Over recent weeks I’ve been writing about the main markets showing weakness, and that persists. Obviously we saw a fall a few weeks ago, and it’s no secret that I’m expecting to see much bigger falls over the next six months. By and large markets ultimately fall (or rise), not because of actual reality, but because of the interpretation of that reality. It is confidence that makes markets rise and a lack of confidence that makes them fall.
Everything to do with trading is based on confidence – at the root of it, confidence in paper currencies. The dollar should have crumbled in recent years but hasn’t, because, it being the reserve currency, it’s too big to fail. Times are changing though and other currencies, particularly in places like China, are new pretenders to the throne. And when confidence ebbs away it is not usually a gradual thing, but suddenly reaches a tipping point. It’s possible that in different quarters there’ll be different levels of confidence and then there’s a domino effect.
Most major markets have now completed, or are completing, the second shoulder on the Head and Shoulders that will seal the fate of the markets. The easiest way to spot H+S patterns, by the way, is on a Point + Figure chart. It cuts out the ‘noise’ of time and, a bit like a swing chart, gives you the significant points.

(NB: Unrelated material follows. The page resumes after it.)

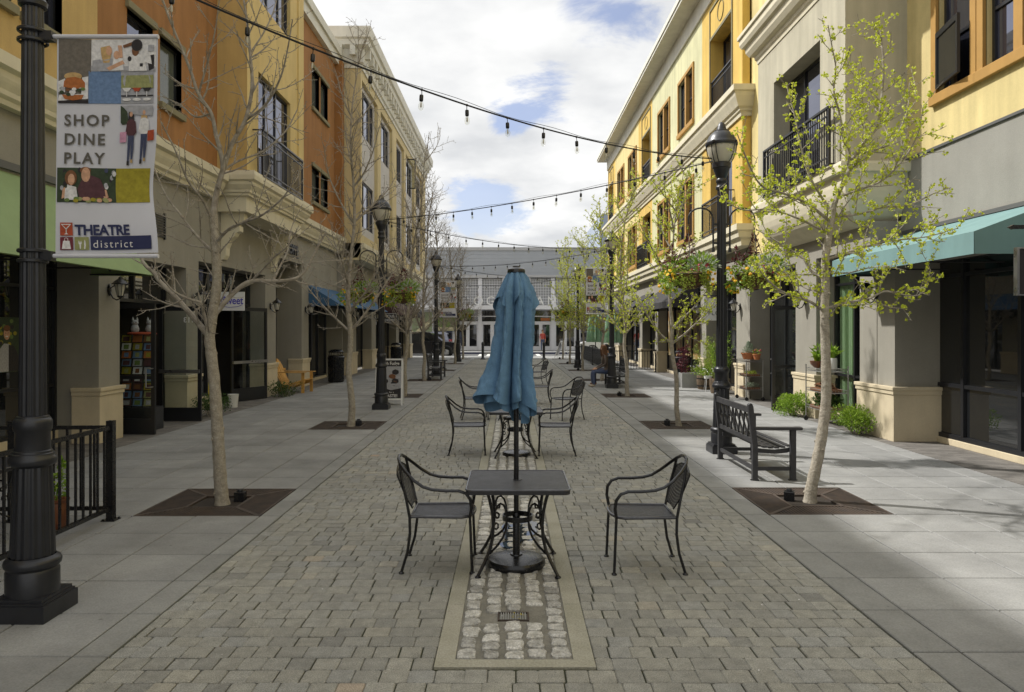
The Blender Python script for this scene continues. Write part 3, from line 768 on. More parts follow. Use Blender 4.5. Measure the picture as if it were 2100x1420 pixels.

So let’s take the DAX. The H+S is not terrifically clear on the daily chart. In fact a lot of the left shoulder is a congestion area, which in the big scheme of things is meaningless in terms of price action. What the P+F does is to cut out that inaction and make the pattern much easier to see. P+F charts are non-linear in terms of time. You could have no change in a P+F chart for months and then a lot of action over a few days. It presents what we’re interested in for TA purposes, often far more clearly than a conventional linear price chart. I’ve marked the shoulders with big arrows. It could be argued there is a series of left shoulders but I’ve marked the last one.
Falling below 10,000 again and creating that right shoulder, the fate of the DAX is now sealed. And if that’s the case then we don’t need to find such clear patterns in other main markets that are broadly mirroring the DAX, as they will all tend to suffer the same fate, things being as globally connected as they are these days. Remember that the DAX did slip into bear market numbers recently, as it fell over 20% from its high. So the DAX is already technically in a bear market. Now could be a good time to look at a short position and consider whether it’s reasonable to expect the price to fall to the neckline (if you can work out where the market will think it is).
As I said in my H+S article recently, shorting a H+S on the right shoulder, and before it reaches the neckline, provides insurance against a pattern failure. For the trade strategy to work it needs to have enough room to get into profit when it gets there (allowing for the Stop Loss). If it then rises from the neckline you’re either up a bit or you at least have a scratch trade (breakeven).